James Wolcott’s review of Updike’s The Widows of Eastwick summed up in one piece of advice: skip the first third of the book. Unlike Hemingway, Plath, Wolfe, et al., Updike refuses to put the pen down, and now “younger novelists have voiced disgruntlement with the solipsism and literary penis-wagging of Updike’s generation of privileged males.” Nothing I hate more than old men scooping up bylines and then penis-wagging at me.
Optimism! From The Elegant Variation: “When Good Things Happen to Good Presses.”
Art Spiegelman Is Not Arrogant.
Charlotte Perkins Gilman’s novella The Yellow Wallpaper, written in 1890 (and later becoming a part of the feminist literary canon), is being reissued.
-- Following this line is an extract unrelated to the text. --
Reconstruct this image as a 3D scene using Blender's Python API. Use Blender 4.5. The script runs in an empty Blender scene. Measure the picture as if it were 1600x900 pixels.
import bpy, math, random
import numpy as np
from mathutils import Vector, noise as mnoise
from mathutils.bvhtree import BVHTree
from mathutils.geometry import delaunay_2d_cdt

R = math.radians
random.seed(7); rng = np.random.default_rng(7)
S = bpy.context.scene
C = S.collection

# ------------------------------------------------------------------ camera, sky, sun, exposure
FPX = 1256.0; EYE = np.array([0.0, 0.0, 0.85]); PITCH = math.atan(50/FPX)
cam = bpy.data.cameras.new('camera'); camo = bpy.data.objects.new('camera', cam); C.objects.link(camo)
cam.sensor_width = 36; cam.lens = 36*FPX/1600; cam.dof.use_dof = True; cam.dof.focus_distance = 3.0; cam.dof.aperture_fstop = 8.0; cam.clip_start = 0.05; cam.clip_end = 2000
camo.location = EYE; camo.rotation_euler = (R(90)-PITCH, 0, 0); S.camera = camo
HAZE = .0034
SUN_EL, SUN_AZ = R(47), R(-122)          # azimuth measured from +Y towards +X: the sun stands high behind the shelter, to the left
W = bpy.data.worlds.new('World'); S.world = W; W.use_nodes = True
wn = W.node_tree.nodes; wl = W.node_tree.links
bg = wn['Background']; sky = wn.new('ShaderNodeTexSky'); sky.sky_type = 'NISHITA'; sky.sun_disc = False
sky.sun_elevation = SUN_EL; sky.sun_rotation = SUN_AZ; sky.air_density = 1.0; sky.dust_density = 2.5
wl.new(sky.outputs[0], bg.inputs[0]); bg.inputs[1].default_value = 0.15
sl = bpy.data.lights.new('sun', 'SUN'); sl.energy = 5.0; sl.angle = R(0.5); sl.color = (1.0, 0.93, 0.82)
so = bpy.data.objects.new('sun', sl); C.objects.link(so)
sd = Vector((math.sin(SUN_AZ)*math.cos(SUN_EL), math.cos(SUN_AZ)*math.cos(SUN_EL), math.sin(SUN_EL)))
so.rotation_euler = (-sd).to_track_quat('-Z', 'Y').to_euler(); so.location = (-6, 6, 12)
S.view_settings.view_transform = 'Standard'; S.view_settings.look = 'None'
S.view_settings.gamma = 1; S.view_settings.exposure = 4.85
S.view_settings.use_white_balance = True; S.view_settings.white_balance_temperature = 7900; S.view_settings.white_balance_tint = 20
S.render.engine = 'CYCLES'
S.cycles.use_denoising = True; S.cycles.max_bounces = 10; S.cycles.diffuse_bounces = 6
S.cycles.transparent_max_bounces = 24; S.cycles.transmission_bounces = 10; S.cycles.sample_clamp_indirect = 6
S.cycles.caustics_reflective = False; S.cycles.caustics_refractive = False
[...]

Luckily, “unlike the narrator of The Yellow Wallpaper, Gilman did not become a creeping lunatic, hidden away from the world in a top-floor bedroom.” And I can’t help but wonder: why are so many women in literature hidden away in top-floor bedrooms?
Dante’s Divine Comedy has gone interactive. Technology is the gateway to free will in Dante’s World, where you choose your own afterlife by clicking on “circles of Hell, terraces of Purgatory, spheres of Paradise.” This “integrated multimedia journey” combines “artistic images, textual commentary, and audio recordings” to guide you through your posthumous options. Like e-Virgil.